** Task statement **
Repeat only the lines running from the beginning of the material through the line that contains "return ((u - 512)".
START Data shown
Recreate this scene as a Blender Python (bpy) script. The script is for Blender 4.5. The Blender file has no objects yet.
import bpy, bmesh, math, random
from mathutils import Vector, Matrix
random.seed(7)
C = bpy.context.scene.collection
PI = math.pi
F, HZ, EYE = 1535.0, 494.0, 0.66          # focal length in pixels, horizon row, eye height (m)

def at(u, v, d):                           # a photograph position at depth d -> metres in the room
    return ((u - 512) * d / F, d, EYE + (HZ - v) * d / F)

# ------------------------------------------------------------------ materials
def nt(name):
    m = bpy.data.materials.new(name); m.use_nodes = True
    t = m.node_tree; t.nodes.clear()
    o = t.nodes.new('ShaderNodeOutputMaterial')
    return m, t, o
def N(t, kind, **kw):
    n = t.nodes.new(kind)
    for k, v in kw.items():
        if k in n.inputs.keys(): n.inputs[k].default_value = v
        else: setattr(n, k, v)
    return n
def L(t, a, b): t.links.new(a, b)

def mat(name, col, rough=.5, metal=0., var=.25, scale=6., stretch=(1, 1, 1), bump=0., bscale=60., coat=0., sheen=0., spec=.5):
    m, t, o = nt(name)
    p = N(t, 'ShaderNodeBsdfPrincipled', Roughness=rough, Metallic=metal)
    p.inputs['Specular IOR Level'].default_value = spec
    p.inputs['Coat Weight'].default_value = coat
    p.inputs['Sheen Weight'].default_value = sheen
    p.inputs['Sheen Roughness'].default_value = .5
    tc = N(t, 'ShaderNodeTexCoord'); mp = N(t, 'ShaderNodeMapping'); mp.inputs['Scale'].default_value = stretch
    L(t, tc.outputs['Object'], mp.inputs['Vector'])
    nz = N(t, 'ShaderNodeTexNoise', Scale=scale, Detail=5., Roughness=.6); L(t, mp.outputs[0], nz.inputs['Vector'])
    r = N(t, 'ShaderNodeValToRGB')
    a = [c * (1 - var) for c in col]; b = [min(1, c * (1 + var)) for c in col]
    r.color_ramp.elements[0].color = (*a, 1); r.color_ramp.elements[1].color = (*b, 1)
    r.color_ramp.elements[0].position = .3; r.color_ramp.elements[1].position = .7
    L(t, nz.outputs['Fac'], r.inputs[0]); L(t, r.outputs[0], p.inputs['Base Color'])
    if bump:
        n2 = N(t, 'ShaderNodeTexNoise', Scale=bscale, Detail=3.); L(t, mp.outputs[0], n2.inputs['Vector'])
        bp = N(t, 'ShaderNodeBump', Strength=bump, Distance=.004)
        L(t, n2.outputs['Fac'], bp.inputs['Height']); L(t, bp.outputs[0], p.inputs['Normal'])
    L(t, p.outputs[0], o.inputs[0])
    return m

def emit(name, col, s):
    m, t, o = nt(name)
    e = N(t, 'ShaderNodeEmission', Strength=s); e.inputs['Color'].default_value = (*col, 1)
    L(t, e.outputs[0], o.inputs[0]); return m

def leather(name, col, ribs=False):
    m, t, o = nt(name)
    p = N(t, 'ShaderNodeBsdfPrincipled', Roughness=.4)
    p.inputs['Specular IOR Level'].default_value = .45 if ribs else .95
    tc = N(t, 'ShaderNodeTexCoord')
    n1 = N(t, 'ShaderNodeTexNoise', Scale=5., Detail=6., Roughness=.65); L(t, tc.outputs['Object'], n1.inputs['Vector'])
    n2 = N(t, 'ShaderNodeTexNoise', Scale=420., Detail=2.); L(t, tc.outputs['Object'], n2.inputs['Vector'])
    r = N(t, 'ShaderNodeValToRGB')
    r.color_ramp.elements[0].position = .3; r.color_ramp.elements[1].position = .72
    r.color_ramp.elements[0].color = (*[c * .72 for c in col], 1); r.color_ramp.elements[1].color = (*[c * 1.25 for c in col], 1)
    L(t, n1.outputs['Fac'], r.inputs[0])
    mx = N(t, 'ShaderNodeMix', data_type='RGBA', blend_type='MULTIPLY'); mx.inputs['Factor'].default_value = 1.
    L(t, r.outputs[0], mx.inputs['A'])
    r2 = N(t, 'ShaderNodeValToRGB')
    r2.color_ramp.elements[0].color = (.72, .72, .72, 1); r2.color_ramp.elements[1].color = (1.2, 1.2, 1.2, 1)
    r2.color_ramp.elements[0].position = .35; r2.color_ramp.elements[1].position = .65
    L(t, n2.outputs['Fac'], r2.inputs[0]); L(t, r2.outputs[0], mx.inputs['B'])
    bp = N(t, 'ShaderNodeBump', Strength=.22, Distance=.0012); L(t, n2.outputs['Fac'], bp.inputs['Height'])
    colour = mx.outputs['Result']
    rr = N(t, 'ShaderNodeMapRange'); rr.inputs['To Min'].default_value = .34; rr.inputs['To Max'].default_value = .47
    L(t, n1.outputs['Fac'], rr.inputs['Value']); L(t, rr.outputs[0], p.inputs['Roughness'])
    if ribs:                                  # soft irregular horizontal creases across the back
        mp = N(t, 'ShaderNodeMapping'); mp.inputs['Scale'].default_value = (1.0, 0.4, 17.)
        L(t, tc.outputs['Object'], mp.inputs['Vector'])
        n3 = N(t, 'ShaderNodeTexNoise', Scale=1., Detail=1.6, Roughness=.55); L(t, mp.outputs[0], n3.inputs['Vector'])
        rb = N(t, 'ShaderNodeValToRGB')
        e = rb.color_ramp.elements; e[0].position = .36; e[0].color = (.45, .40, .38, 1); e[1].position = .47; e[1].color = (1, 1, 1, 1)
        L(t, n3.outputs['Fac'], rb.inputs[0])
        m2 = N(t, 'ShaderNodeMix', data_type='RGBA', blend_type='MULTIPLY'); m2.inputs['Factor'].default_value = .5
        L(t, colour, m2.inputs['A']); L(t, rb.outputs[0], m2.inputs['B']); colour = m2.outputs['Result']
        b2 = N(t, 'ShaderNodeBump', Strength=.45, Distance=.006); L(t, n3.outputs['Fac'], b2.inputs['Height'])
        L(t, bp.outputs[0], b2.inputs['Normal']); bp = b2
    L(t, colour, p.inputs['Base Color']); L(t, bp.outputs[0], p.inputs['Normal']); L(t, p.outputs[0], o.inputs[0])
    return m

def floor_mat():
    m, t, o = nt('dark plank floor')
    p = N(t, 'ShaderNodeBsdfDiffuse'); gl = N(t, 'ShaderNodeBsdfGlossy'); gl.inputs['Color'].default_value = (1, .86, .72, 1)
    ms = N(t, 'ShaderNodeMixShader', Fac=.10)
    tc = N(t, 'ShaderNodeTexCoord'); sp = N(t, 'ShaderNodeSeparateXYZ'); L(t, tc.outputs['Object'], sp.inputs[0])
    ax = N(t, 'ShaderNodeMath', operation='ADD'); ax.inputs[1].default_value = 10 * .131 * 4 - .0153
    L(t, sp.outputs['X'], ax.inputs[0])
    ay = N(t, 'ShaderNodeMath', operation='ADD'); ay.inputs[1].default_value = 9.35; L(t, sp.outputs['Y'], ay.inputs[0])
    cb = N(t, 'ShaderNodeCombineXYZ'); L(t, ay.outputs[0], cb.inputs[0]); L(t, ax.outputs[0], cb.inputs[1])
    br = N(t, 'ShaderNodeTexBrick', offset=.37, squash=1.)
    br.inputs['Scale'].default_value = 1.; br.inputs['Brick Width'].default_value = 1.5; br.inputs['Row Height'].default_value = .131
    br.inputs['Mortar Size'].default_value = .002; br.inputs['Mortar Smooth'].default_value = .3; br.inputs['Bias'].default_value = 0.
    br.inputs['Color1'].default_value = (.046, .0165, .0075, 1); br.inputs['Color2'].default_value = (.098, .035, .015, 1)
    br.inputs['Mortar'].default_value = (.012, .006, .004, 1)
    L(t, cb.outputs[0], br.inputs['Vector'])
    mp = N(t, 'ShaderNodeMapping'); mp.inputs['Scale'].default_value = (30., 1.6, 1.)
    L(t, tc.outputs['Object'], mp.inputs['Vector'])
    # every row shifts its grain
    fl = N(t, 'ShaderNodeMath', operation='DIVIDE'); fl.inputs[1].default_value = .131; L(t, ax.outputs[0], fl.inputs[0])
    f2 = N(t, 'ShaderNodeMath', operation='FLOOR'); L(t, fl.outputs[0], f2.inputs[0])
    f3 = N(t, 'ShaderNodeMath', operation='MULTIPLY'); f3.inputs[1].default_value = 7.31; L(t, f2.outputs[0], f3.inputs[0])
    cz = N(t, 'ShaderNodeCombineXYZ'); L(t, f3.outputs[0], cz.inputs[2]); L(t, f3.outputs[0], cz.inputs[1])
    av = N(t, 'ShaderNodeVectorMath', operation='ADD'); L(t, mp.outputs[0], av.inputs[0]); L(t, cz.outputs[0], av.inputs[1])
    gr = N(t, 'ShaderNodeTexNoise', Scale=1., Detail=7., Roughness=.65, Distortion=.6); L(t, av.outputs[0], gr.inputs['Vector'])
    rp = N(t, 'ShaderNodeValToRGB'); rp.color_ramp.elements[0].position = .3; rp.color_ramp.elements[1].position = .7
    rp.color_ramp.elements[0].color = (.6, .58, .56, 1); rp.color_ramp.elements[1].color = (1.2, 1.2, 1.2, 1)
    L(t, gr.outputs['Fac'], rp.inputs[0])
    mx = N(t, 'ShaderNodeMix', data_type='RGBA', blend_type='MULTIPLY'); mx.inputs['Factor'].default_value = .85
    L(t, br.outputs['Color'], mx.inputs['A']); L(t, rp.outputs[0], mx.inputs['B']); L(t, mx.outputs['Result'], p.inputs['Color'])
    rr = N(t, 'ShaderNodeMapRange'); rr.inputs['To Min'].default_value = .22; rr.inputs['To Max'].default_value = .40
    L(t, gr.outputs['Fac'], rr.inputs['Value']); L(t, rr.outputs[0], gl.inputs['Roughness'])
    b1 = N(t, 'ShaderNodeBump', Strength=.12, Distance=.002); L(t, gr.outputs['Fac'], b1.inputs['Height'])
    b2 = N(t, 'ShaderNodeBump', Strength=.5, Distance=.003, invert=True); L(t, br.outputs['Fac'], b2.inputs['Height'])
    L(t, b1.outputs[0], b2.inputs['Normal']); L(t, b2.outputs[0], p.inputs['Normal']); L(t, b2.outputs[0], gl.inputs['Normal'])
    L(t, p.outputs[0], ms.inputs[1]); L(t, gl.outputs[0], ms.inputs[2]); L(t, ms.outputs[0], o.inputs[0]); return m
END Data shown
** Correct response **
Recreate this scene as a Blender Python (bpy) script. The script is for Blender 4.5. The Blender file has no objects yet.
import bpy, bmesh, math, random
from mathutils import Vector, Matrix
random.seed(7)
C = bpy.context.scene.collection
PI = math.pi
F, HZ, EYE = 1535.0, 494.0, 0.66          # focal length in pixels, horizon row, eye height (m)

def at(u, v, d):                           # a photograph position at depth d -> metres in the room
    return ((u - 512) * d / F, d, EYE + (HZ - v) * d / F)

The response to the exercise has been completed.